De Çağla Zencirci, Guillaume Giovanetti Turquie
Sibel, 25 ans, vit avec son père et sa sœur dans un village isolé des montagnes de la mer noire en Turquie. Sibel est muette mais communique grâce à la langue sifflée ancestrale de la région. Rejetée par les autres habitants, elle traque sans relâche un loup qui rôderait dans la forêt voisine, objet de fantasmes et de craintes des femmes du village. C’est là que sa route croise un fugitif. Blessé, menaçant et vulnérable, il pose, pour la première fois, un regard neuf sur elle.

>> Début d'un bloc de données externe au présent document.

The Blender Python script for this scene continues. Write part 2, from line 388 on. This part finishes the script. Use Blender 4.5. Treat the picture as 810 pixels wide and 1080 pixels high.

Des visages scannés aux rayons x alors qu’ils sifflent c’est le premier plan du film. Puis un énorme plan sur les yeux vert profond du personnage éponyme ; le plan s’élargit….voici la jeune fille, fusil en bandoulière, à l’affût de.... Que traque-t-elle ? Le fameux loup censé rôder dans la forêt dont elle connaît le moindre recoin.
Le tuer, arborer sa proie en trophée, ce serait à coup sûr intégrer la communauté de femmes dont elle est exclue à cause de son handicap : elle est muette. Mais elle pratique la langue des oiseaux, cette langue sifflée où chaque note correspond à une syllabe de la langue turque.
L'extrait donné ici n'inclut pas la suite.